The godfather of running is Jim Fixx.

In 1984, Fixx was an overweight editor. So, he decided to do something about it and started jogging. Running was taboo back then. Even unhealthy. But Fixx’s life changed, and he wanted to change the lives of others. So, he wrote a book, “The Complete Book of Running.”

As noted by Chris Ballard in the SI.com Daily Cover story:

He included a chapter subtitled “Sometimes a Heart Attack Is the Best Thing That Ever Happened,” which included a detailed chart covering heredity, blood pressure, cholesterol and how to “rate your heart attack risk.” He took aim at running’s critics, who were legion at the time, including Charles E. Schmidt, a doctor in Indiana who in 1976 wrote an article in Playboy titled jogging can kill you!

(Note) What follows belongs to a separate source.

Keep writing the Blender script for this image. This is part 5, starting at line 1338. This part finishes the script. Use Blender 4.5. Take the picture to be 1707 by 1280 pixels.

Schmidt argued, among other claims, that running is “one of the most wasteful and hazardous forms of exercise” and it could “loosen the linkage between the sacrum and the hipbones, cause slipped discs, contribute to varicose veins, dislodge the uterus from its ‘perch,’ produce droopy breasts and, in men, bring on inguinal hernia.” Fixx swatted away the claims and concluded that, while he couldn’t definitively say running made you live longer, “many scientifically sophisticated students of the subject think this is true.”

The reviews of the book weren’t good. But he became a celebrity as a fad became a craze. The book took Fixx to the White House and a run with President Jimmy Carter, who collapsed.